Pourtant, dans la confusion, un CRS fait usage de gaz lacrymogène. L’abbé de Tanoüarn, atteint, sent qu’il ne pourra pas finir sa messe. Il consomme les hosties qu’il vient de consacrer, pour éviter tout possible sacrilège, et sera escorté par les forces de l’ordre, entouré de son dernier carré de fidèles, hors de l’église, en une scène qui évoque irrésistiblement les sinistres inventaires de 1905, et ce laïcisme agressif que la France a souvent confondu avec la laïcité.
"Nous ne voulons pas d’un Paris où l’argent soit le motif dominant de toutes les décisions"

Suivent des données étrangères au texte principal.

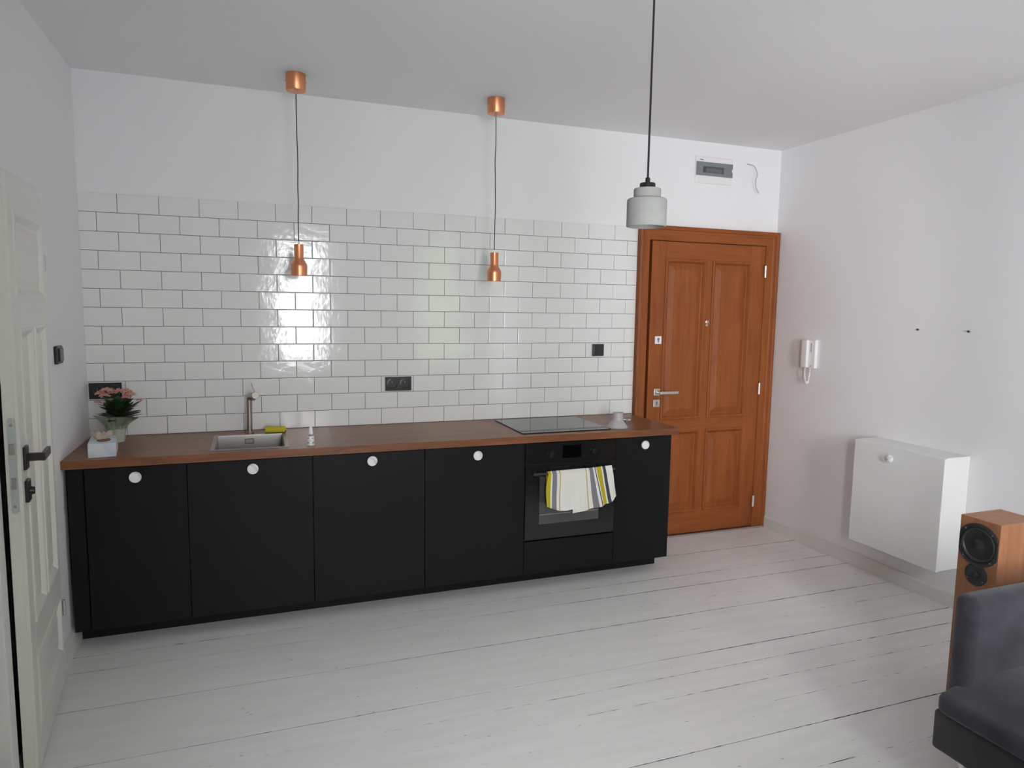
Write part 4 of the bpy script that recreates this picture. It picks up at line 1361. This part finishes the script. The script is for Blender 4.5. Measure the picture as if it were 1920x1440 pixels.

Dehors, les défenseurs de l’église sont exfiltrés un à un, le temps de contrôler leur identité, puis relâchés. Frédéric Lefebvre tempête contre une expulsion qu’il juge d’autant plus scandaleuse qu’elle vient si peu de temps après le traumatisme subi par la communauté catholique lors de l’assassinat du père Hamel par deux terroristes islamiques. L’abbé de Tanoüarn pense déjà à la suite : dimanche, il célébrera, à 11 heures, la messe devant Sainte-Rita désormais fermée, et le 15 août, conduira, dans les rues du quartier, la traditionnelle procession. Il ne veut pas croire à la destruction de Sainte Rita, qui n’est pas pour rien celle qui intercède pour les causes désespérées : «Rien ne s’y oppose juridiquement, mais tout s’y oppose moralement.» Il croit encore possible le rachat de l’église par une communauté chrétienne, quelle qu’elle soit, qui le fera vivre, et se veut optimiste : «Pour la communauté chrétienne de Sainte-Rita, cette journée pouvait nous faire vivre le pire : l’évacuation de l’église aurait pu être un simple acte administratif. Mais les 80 personnes qui se sont mobilisées à la dernière heure pour faire face ont montré l’enjeu humain et spirituel de cette destruction programmée. Nous ne voulons pas d’un Paris où l’argent soit le motif dominant de toutes les décisions. Nous croyons à l’urgence de rendre son âme à cette ville et qu’il y a des lieux où souffle l’esprit, qu’il importe de protéger.»